Karenanya, lanjut Meutya, salah satu pekerjaan rumah utama Kementerian Komunikasi dan Digital (Komdigi) adalah terus melanjutkan pembangunan infrastruktur komunikasi baik dan mencakup seluruh wilayah Indonesia.
Lebih lanjut Meutya menjelaskan saat ini, Indonesia membutuhkan tidak hanya infrastruktur digital yang diperlukan untuk mendukung proses pengolahan daya, juga pelatihan model AI. Infrastruktur meliputi komputasi berkecepatan tinggi, pusat data besar serta jaringan internet stabil ini, jelas Meutya, juga menjadi kebutuhan Tanah Air dalam menghadapi era AI.
Indonesia juga disebut mencatat perkembangan AI secara signifikan, dengan tren kenaikan investasi pada teknologi AI generatif yang meningkat lebih dari enam kali lipat dari USD4 miliar (Rp63,7 triliun) pada tahun 2021 lalu, menjadi USD25 miliar (Rp398,09 triliun) pada tahun 2023.
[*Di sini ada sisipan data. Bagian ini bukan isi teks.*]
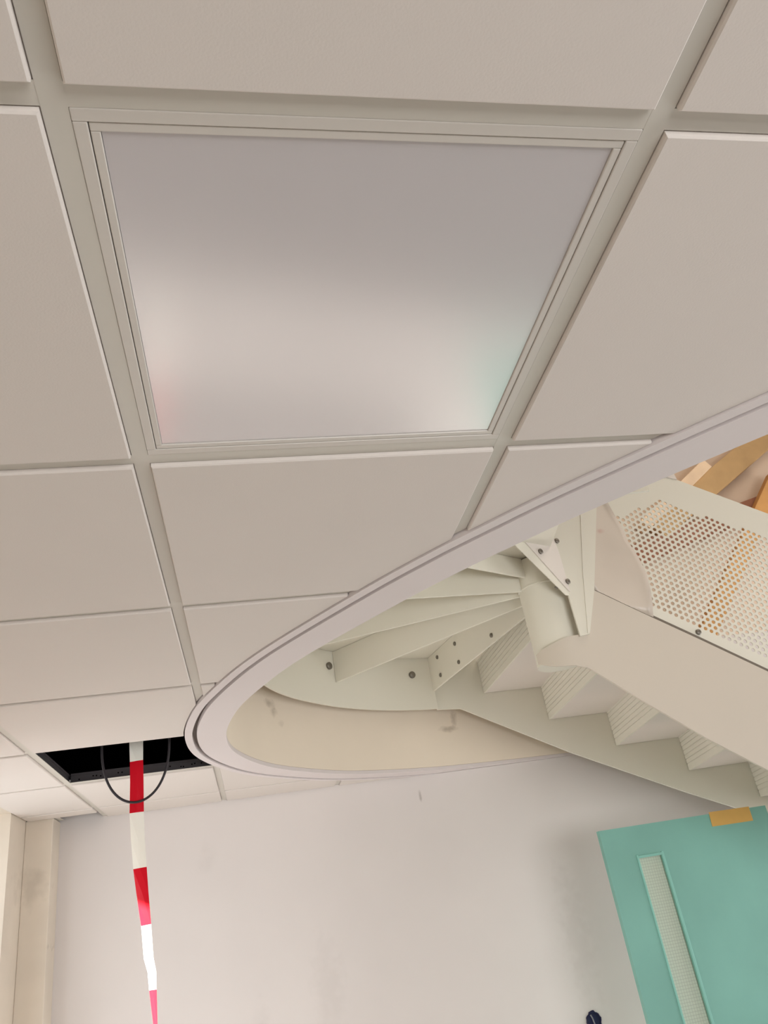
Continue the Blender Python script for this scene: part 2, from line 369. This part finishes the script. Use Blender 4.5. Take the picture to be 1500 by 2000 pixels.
# newel
seg = 48; NR = .1
V = [(CX+NR*math.cos(2*math.pi*i/seg), CY+NR*math.sin(2*math.pi*i/seg), z) for z in (.12, .575) for i in range(seg)]
F = [(i, (i+1) % seg, seg+(i+1) % seg, seg+i) for i in range(seg)]+[tuple(range(seg)), tuple(range(seg, 2*seg))]
newel = part(V, F, 'newel_post', STEEL, True)
V, F = [], []
for z, r_ in ((.448, .1005), (.450, .104), (.455, .104), (.457, .1005)):
    V += [(CX+r_*math.cos(2*math.pi*i/seg), CY+r_*math.sin(2*math.pi*i/seg), z) for i in range(seg)]
for k in range(3): F += [(k*seg+i, k*seg+(i+1) % seg, (k+1)*seg+(i+1) % seg, (k+1)*seg+i) for i in range(seg)]
part(V, F, 'collar', STEEL, True, parent=newel)
# outer stringer, curved part around the landing
n = 60; A0, A1 = math.radians(101), math.radians(262)
ang = [A0+(A1-A0)*i/n for i in range(n+1)]
nrm = [(math.cos(a), math.sin(a)) for a in ang]
def lowz(a):
    d = math.degrees(a); return .293 if d < 140 else .293-.0006*(d-140)
so = part(*sheet([(CX+RO*c, CY+RO*s_) for c, s_ in nrm], nrm, [lowz(a) for a in ang], [.80]*(n+1), .010), 'curved_stringer', STEEL, True)
# outer stringer along the wall
YW = 3.70
low = [(1.182, .294), (1.316, .284), (1.898, -.030), (2.18, -.165), (2.50, -.318), (2.73, -.42), (3.3, -.70), (3.7, -.87), (4.4, -.87)]
top = [(4.4, -.50), (3.75, -.50), (3.55, -.39), (1.62, .80), (1.182, .80)]
P = [(x, YW, z) for x, z in low+top]; V, F = prism(P, (0, .012, 0)); part(V, F, 'wall_stringer', STEEL)
# inner stringer: wraps the newel, then runs straight
RI = .115; YI = CY-RI
ia = [math.radians(d) for d in (200, 208, 216, 225, 235, 245, 255, 263, 270)]
path = [(CX+RI*math.cos(a), CY+RI*math.sin(a)) for a in ia]+[(x, YI) for x in (1.47, 1.5045, 1.5065, 1.56, 1.592, 1.645, 1.70, 1.797, 1.864, 1.985, 2.073, 2.225, 2.6, 3.2, 3.21, 4.4)]
nrm = [(math.cos(a), math.sin(a)) for a in ia]+[(0, -1)]*16
def lerp(T, x):
    for (a, b_), (c, d) in zip(T, T[1:]):
        if x <= c: return b_+(d-b_)*max(0, (x-a))/(c-a)
    return T[-1][1]
loT = [(1.30, .150), (1.312, .118), (1.33, .098), (1.36, .083), (1.42, .076), (1.47, .062), (1.645, -.085), (1.864, -.26), (2.073, -.408), (2.6, -.76), (3.2, -.87), (4.4, -.87)]
hiT = [(1.30, .152), (1.312, .158), (1.33, .168), (1.36, .178), (1.42, .196), (1.505, .200), (1.506, .385), (1.592, .381), (1.797, .246), (1.985, .125), (2.225, -.033), (2.6, -.285), (3.2, -.50), (4.4, -.50)]
part(*sheet(path, nrm, [lerp(loT, x) for x, y in path], [lerp(hiT, x) for x, y in path], .010), 'inner_stringer', STEEL3, True)
# treads and slotted risers of the straight flight: (outer x, inner x, level of tread underside at the riser foot)
LV = [(1.467, 1.455, .354), (1.811, 1.700, .165), (2.163, 1.955, -.022), (2.549, 2.235, -.205), (2.92, 2.53, -.395), (3.28, 2.83, -.585)]
def P3(xo, xi, t, z): return (xi+(xo-xi)*t, YI+(YW-YI)*t, z)
for k, (xo, xi, z) in enumerate(LV):
    zt = z+.19; t0 = .13 if k == 0 else .035
    # riser: solid lip at its foot then narrow slats
    V, F = [], []
    zs = [(z, z+.032)]+[(z+.036+q*.0235, z+.036+q*.0235+.0195) for q in range(6)]+[(z+.177, zt)]
    for a, b_ in zs:
        v, f = prism([P3(xo, xi, t0, a), P3(xo, xi, .998, a), P3(xo, xi, .998, b_), P3(xo, xi, t0, b_)], (.0035, 0, 0)); m_ = len(V); V += v; F += [tuple(i+m_ for i in q) for q in f]
    v, f = prism([P3(xo, xi, t0, z), P3(xo, xi, .998, z), P3(xo, xi, .998, zt), P3(xo, xi, t0, zt)], (.008, 0, 0)); v = [Vector(p)+Vector((.0035, 0, 0)) for p in v]
    m_ = len(V); V += v; F += [tuple(i+m_ for i in q) for q in f]
    part(V, F, 'riser', STEEL)
    if k+1 < len(LV):
        xo2, xi2, z2 = LV[k+1]
        V, F = prism([P3(xo+.012, xi+.012, t0, z), P3(xo+.012, xi+.012, .998, z), P3(xo2, xi2, .998, z), P3(xo2, xi2, .035, z)], (0, 0, .035)); part(V, F, 'tread', STEEL2)
V, F = box((3.29, YI+.012, -.60), (4.4, YW-.002, -.56)); part(V, F, 'lower_landing_plate', STEEL)
for y in (YI+.05, YW-.06):
    V, F = box((4.28, y-.04, -2.5), (4.36, y+.04, -.602)); part(V, F, 'landing_post', STEEL)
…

Selain itu, AI juga berdampak pada sektor pekerjaan di tingkat global, sebab penggunaan AI disebut memberikan dampak sebesar 60 persen pada perluasan pekerjaan di negara berpendapatan tinggi, 40 persen di negara berpendapatan menengah dan 26 persen di negara berpendapatan rendah.
Karenanya, Meutya menyebut pemerintah Indonesia juga tengah bekerja sama dengan sejumlah perusahaan teknologi global untuk mewujudkan talenta digital khusus AI, sebagai upaya menyempurnakan persiapan Indonesia dalam memasuki era AI.
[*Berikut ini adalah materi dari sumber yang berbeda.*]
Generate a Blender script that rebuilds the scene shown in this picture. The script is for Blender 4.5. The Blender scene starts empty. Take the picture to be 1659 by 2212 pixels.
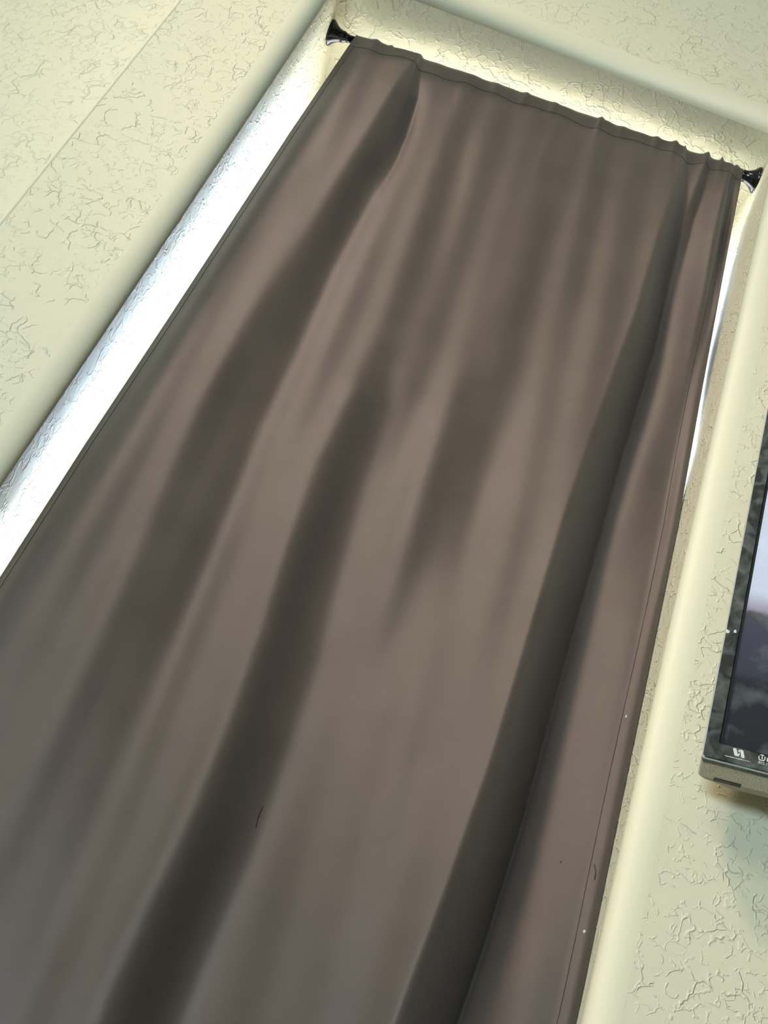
import bpy, bmesh, math, random
import numpy as np
from mathutils import Vector, Matrix, Euler
random.seed(4); rng = np.random.RandomState(7)
SC = bpy.context.scene; COL = SC.collection

# ------------------------------------------------------------------ camera
F_PX, CX, CY = 2800.0, 829.5, 1106.0
def camera_axes():
    d = np.array([2262.0 - CX, -2320.0 - CY])
    up = np.array([d[0], -d[1], -F_PX]); up /= np.linalg.norm(up)
    fw = np.array([0, 0, -1.0]) + up * up[2]; fw /= np.linalg.norm(fw)
    rt = np.cross(fw, up)
    yaw = math.radians(-2.3)
    Y = math.cos(yaw) * fw - math.sin(yaw) * rt
    return np.stack([np.cross(Y, up), Y, up])
RM = camera_axes()
def ray(px, py):
    v = RM @ np.array([px - CX, -(py - CY), -F_PX]); return v / v[1]
cam_d = bpy.data.cameras.new('camera'); cam = bpy.data.objects.new('camera', cam_d); COL.objects.link(cam)
cam_d.sensor_fit = 'VERTICAL'; cam_d.sensor_height = 36.0; cam_d.lens = 36.0 * F_PX / 2212.0
cam_d.clip_start = 0.02
cam.matrix_world = Matrix([list(RM[i]) + [0.0] for i in range(3)] + [[0, 0, 0, 1]])
SC.camera = cam

# ------------------------------------------------------------------ light
SC.view_settings.view_transform = 'Standard'; SC.view_settings.look = 'None'
SC.view_settings.gamma = 1.0; SC.view_settings.use_curve_mapping = False
SC.view_settings.exposure = 0.0
SC.cycles.use_denoising = True
SC.cycles.max_bounces = 8; SC.cycles.diffuse_bounces = 4
SC.cycles.use_adaptive_sampling = True; SC.cycles.adaptive_threshold = 0.05; SC.cycles.adaptive_min_samples = 16
SC.cycles.sample_clamp_indirect = 6.0

KEY_POS, KEY_AIM = Vector((-5.0, -4.5, 4.55)), Vector((0.0, 1.4, 1.2))
def area(name, pos, aim, sx, sy, power, col):
    l = bpy.data.lights.new(name, 'AREA'); l.shape = 'RECTANGLE'; l.size = sx; l.size_y = sy
    l.energy = power; l.color = col
    o = bpy.data.objects.new(name, l); COL.objects.link(o)
    o.location = pos; o.rotation_euler = (aim - pos).to_track_quat('-Z', 'Y').to_euler()
    return o
area('high_window_light', KEY_POS, KEY_AIM, 3.6, 2.2, 410, (1.0, 0.86, 0.74))
area('low_bounce_fill', Vector((-2.9, -5.0, -0.4)), Vector((0.5, 1.4, 0.7)), 2.2, 1.3, 325, (0.68, 0.88, 1.0))  # unseen cool fill added low left for bounced light; no window there

sp = bpy.data.lights.new('added_curtain_spot', 'SPOT'); sp.energy = 560; sp.color = (1.0, 0.74, 0.62); sp.spot_size = math.radians(24); sp.spot_blend = 1.0; sp.shadow_soft_size = 0.28  # unseen warm spot, added to brighten a patch of the upper curtain
so = bpy.data.objects.new('added_curtain_spot', sp); COL.objects.link(so); so.location = (-2.7, -1.1, 4.4)
so.rotation_euler = (Vector((0.22, 1.5, 1.34)) - so.location).to_track_quat('-Z', 'Y').to_euler()
W = bpy.data.worlds.new('daylight'); SC.world = W; W.use_nodes = True
nt = W.node_tree; nt.nodes.clear()
wo = nt.nodes.new('ShaderNodeOutputWorld'); bg = nt.nodes.new('ShaderNodeBackground')
tc = nt.nodes.new('ShaderNodeTexCoord'); sx = nt.nodes.new('ShaderNodeSeparateXYZ'); cr = nt.nodes.new('ShaderNodeValToRGB')
mr = nt.nodes.new('ShaderNodeMapRange'); mr.inputs[1].default_value = -1; mr.inputs[2].default_value = 1
nt.links.new(tc.outputs['Generated'], sx.inputs[0]); nt.links.new(sx.outputs['Z'], mr.inputs[0])
nt.links.new(mr.outputs[0], cr.inputs[0]); nt.links.new(cr.outputs[0], bg.inputs[0]); nt.links.new(bg.outputs[0], wo.inputs[0])
e = cr.color_ramp.elements
e[0].position = 0.47; e[0].color = (0.50, 0.46, 0.40, 1)
e[1].position = 1.0; e[1].color = (0.42, 0.62, 1.0, 1)
k = e.new(0.52); k.color = (0.76, 0.90, 1.0, 1)
bg.inputs[1].default_value = 22.0

# ------------------------------------------------------------------ materials
def nodes(name):
    m = bpy.data.materials.new(name); m.use_nodes = True
    t = m.node_tree; b = t.nodes['Principled BSDF']; return m, t, b
def mat(name, col, rough=0.5, metal=0.0, spec=0.5, noise=0.0, nscale=60, bump=0.0, bscale=400, **kw):
    m, t, b = nodes(name)
    b.inputs['Base Color'].default_value = (*col, 1); b.inputs['Roughness'].default_value = rough
    b.inputs['Metallic'].default_value = metal; b.inputs['Specular IOR Level'].default_value = spec
    c = t.nodes.new('ShaderNodeTexCoord')
    if noise:
        n = t.nodes.new('ShaderNodeTexNoise'); n.inputs['Scale'].default_value = nscale; n.inputs['Detail'].default_value = 6
        r = t.nodes.new('ShaderNodeValToRGB'); r.color_ramp.elements[0].position = 0.35; r.color_ramp.elements[1].position = 0.7
        r.color_ramp.elements[0].color = (*[x * (1 - noise) for x in col], 1)
        r.color_ramp.elements[1].color = (*[min(1, x * (1 + noise)) for x in col], 1)
        t.links.new(c.outputs['Object'], n.inputs['Vector']); t.links.new(n.outputs['Fac'], r.inputs[0]); t.links.new(r.outputs[0], b.inputs['Base Color'])
    if bump:
        n = t.nodes.new('ShaderNodeTexNoise'); n.inputs['Scale'].default_value = bscale; n.inputs['Detail'].default_value = 3
        u = t.nodes.new('ShaderNodeBump'); u.inputs['Strength'].default_value = 1.0; u.inputs['Distance'].default_value = bump
        t.links.new(c.outputs['Object'], n.inputs['Vector']); t.links.new(n.outputs['Fac'], u.inputs['Height']); t.links.new(u.outputs[0], b.inputs['Normal'])
    for k_, v in kw.items(): b.inputs[k_].default_value = v
    return m

WALL = (0.668, 0.655, 0.490)
def trowel(name, col, ridge=0.00115, cell=26.0, thr=0.485, mscale=7.0):
    """painted skip-trowel plaster: thin broken ridges over smooth wall"""
    m, t, b = nodes(name); L = t.links.new; N = t.nodes.new
    b.inputs['Base Color'].default_value = (*col, 1); b.inputs['Roughness'].default_value = 0.55; b.inputs['Specular IOR Level'].default_value = 0.35
    c = N('ShaderNodeTexCoord')
    def noise(s, det=2.0, vec=None):
        n = N('ShaderNodeTexNoise'); n.inputs['Scale'].default_value = s; n.inputs['Detail'].default_value = det
        L(vec or c.outputs['Object'], n.inputs['Vector']); return n
    def math_(op, a, bb=None, cc=None):
        n = N('ShaderNodeMath'); n.operation = op
        for i, x in enumerate((a, bb, cc)):
            if x is None: continue
            if isinstance(x, (int, float)): n.inputs[i].default_value = x
            else: L(x, n.inputs[i])
        return n.outputs[0]
    def smooth(v, a, bb):
        n = N('ShaderNodeMapRange'); n.interpolation_type = 'SMOOTHSTEP'
        n.inputs[1].default_value = a; n.inputs[2].default_value = bb; L(v, n.inputs[0]); return n.outputs[0]
    def ridges(scale, width, seed, amp):
        w = noise(scale * 0.8, 3.0); sub = N('ShaderNodeVectorMath'); sub.operation = 'SUBTRACT'; L(w.outputs['Color'], sub.inputs[0]); sub.inputs[1].default_value = (0.5, 0.5, 0.5)
        sc_ = N('ShaderNodeVectorMath'); sc_.operation = 'SCALE'; L(sub.outputs[0], sc_.inputs[0]); sc_.inputs['Scale'].default_value = 1.7 / scale
        ad = N('ShaderNodeVectorMath'); ad.operation = 'ADD'; L(c.outputs['Object'], ad.inputs[0]); L(sc_.outputs[0], ad.inputs[1])
        of = N('ShaderNodeVectorMath'); of.operation = 'ADD'; L(ad.outputs[0], of.inputs[0]); of.inputs[1].default_value = (seed, seed * 1.7, seed * 0.3)
        v = N('ShaderNodeTexVoronoi'); v.feature = 'DISTANCE_TO_EDGE'; v.inputs['Scale'].default_value = scale; L(of.outputs[0], v.inputs['Vector'])
        r = smooth(v.outputs['Distance'], width, 0.0)
        mk = noise(scale * 1.0, 2.0, of.outputs[0]); mk2 = noise(mscale, 1.0, of.outputs[0])
        a = smooth(mk.outputs['Fac'], thr, thr + 0.09); a2 = smooth(mk2.outputs['Fac'], 0.30, 0.50)
        return math_('MULTIPLY', math_('MULTIPLY', math_('MULTIPLY', r, a), a2), amp)
    h = math_('ADD', ridges(cell * 1.1, 0.055, 3.1, 1.0), ridges(cell * 2.2, 0.09, 8.7, 0.6))
    fine = noise(150, 3.0); broad = noise(22, 2.0)
    h = math_('ADD', h, math_('MULTIPLY', fine.outputs['Fac'], 0.16))
    h = math_('ADD', h, math_('MULTIPLY', broad.outputs['Fac'], 1.1))
    u = N('ShaderNodeBump'); u.inputs['Strength'].default_value = 1.0; u.inputs['Distance'].default_value = ridge
    L(h, u.inputs['Height']); L(u.outputs[0], b.inputs['Normal'])
    return m
M_WALL = trowel('wall_plaster', WALL)
M_REVEAL = trowel('reveal_plaster', WALL, ridge=0.0012, cell=22.0, thr=0.42)
M_SMOOTH = mat('bullnose_paint', (0.680, 0.668, 0.505), 0.5, spec=0.35, bump=0.0006, bscale=25)
M_FAR = mat('taupe_wall_paint', (0.16, 0.15, 0.13), 0.8, noise=0.05, nscale=20)
M_FLOOR = mat('carpet', (0.32, 0.28, 0.22), 0.95, noise=0.15, nscale=200, bump=0.002, bscale=500)
M_VINYL = mat('white_vinyl', (0.80, 0.80, 0.77), 0.35)
M_BLACKMETAL = mat('dark_bronze', (0.045, 0.045, 0.05), 0.18, metal=0.9, noise=0.1)
M_THREAD = mat('dark_thread', (0.030, 0.027, 0.028), 0.9)
M_LINT = mat('pale_lint', (0.6, 0.57, 0.5), 0.9)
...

Sementara itu, menurut pantauan Komdigi, Meutya menyebut pemerintah Indonesia telah menerapkan AI untuk meningkatkan layanan publik di berbagai sektor, salah satunya Kementerian Keuangan yang mengembangkan chatbox berbasis AI untuk membantu wajib pajak.
Komdigi juga memanfaatkan AI untuk membantu pendeteksian berita palsu, konten negatif di internet, juga untuk berhadapan dengan insiden yang melibatkan salah satu cabang teknologi, yaitu deepfake, sehingga Komdigi menegaskan pihaknya memahami bahwa AI ada di segala lini.
Untuk menyambut era AI di Tanah Air, Meutya juga menyebut Komdigi tengah menyusun kebijakan yang mendukung ekosistem AI, namun tetap memperhatikan tiga aspek utama, yaitu policy, people dan platform.
Dalam hal policy, pemerintah terfokus untuk menjembatani gate kebijakan yang dapat memberikan kepastian hukum namun tidak membatasi potensi inovasi. Dengan demikian, lanjut Meutya, pemain di industri akan memiliki kepastian hukum, dan inovasi tetap bisa berkembang.
Soal people, Komdigi menegaskan pemerintah terbuka untuk berkolaborasi dengan berbagai perusahaan teknologi untuk mencetak talenta digital AI di Indonesia. Dan soal platform, pemerintah terfokus pada penciptaan beragam adopsi teknologi yang dapat mendorong kolaborasi antar pemangku kepentingan demi menghadirkan ekosistem AI inklusif.
“Saya amat yakin kecerdasan buatan ini adalah sesuatu yang memang tidak hanya dibutuhkan, disenangi, tapi akan membawa manfaat luar biasa karena penggunaannya itu jauh lebih mudah daripada kemajuan teknologi lain yang memungkin memerlukan skill khusus,” tutup Meutya.